Mariners in the open ocean could readily determine their latitude by comparing their observations with star maps and tables listing changes in the sun's height above the horizon.  How far east or west they had traveled from their home port was a more difficult matter.  The search for a solution to the "longitude problem" led to improvements in astronomical instruments, the organization of scientific research, and in the design of timekeepers.

The Earth spins on a north-south axis that hardly changes its orientation from century to century.  This accounts for the relative stability in the north-south orientation of the map of the fixed stars.  Using familiar celestial markers as guides (the star Polaris, for example), a navigator out in the open sea can readily determine her geographic latitude (position north or south of the equator).  Figuring out her longitude (position in the east-west direction) is a different story.  There is nothing comparable to the equator or the poles for the navigator to use as reference points.

It is inconvenient for everyone around the globe to awaken, work and sleep according to a schedule defined by a single global clock.  Most people in Hong Kong, Los Angeles and Nairobi prefer to rise with the Sun, mark the noon hour when the Sun crosses the local meridian and sleep after the Sun has set. 

The Earth makes one complete turn on its axis nearly every twenty-four hours.  As shown in the illustration above, every 15° of longitude (360° ÷ 24) marks a difference of one hour in local time.  Longitude measures are intimately connected to time -- in particular, to comparisons of local time in different parts of the globe. 

To see how a navigator in the open sea can use time to determine her longitude, imagine that each day, when her trusty chronometer tells her it is precisely noon in London, she determines her own local time by observing the Sun's position on the sky.  On the first day, when her chronometer strikes twelve noon, she notes her local time is 11 a.m., a reading that lets her know she is currently located 15° west of London.  On the second day, she sees that her local time is only 10 a.m., an indication that she is now 30° west of London.  Unfortunately, her chronometer falls and breaks on the third day!  With no way of knowing when it is precisely noon in London, she has no signal to tell her when to measure her local time.  Unable to compare her local time with time in London, she is left with no easy way to determine her longitude.

Reliable and accurate chronometers are a modern invention.  Mariners have ventured across the open sea for centuries.  How did the early seafaring adventurers determine their longitude?

Johannes Werner (1468-1522) of Nuremberg proposed a method of "lunar distances".  The Moon moves fairly rapidly from West to East against the background array of the fixed stars. 

Astronomers in or near a port city created tables based on years of careful mapping of the Moon's motion.

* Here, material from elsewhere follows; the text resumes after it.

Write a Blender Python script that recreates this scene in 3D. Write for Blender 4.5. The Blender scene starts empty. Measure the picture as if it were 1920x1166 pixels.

The tables list -- for each hour of the day -- the expected separation of the Moon from a set of easily recognized bright stars. 

After measuring the Moon's distance from a particular star, a mariner can use the prepared tables to find out what time it is in his port city.  Once that time is known, he can compare it to his local time and calculate his longitude.

Gemma Frisius (1508-1555) of Antwerp proposed using a portable mechanical clock that could be set to a port city's local time before setting out to sea.  So long as the clock could be relied upon to keep accurate time, a mariner would only have to measure his local time in order to determine his longitude.

Why do we put up with these pilots, with their bad language and barbarous manners; they know neither sun, moon nor stars, nor their courses, movements or declinations; or how they rise, how they set and to what part of the horizon they are inclined; neither latitude nor longitude of the places on the globe, nor astrolabes, quadrants, cross staffs or watches, nor years of common or bissextile, equinoxes or solstices?"

--Pero Nunes, Portugese mathematician

John Flamsteed (1646-1719) was appointed the first Astronomer Royal by King Charles II.  He was the first (and for a long time, the only) scientist paid an annual salary for service to the English crown.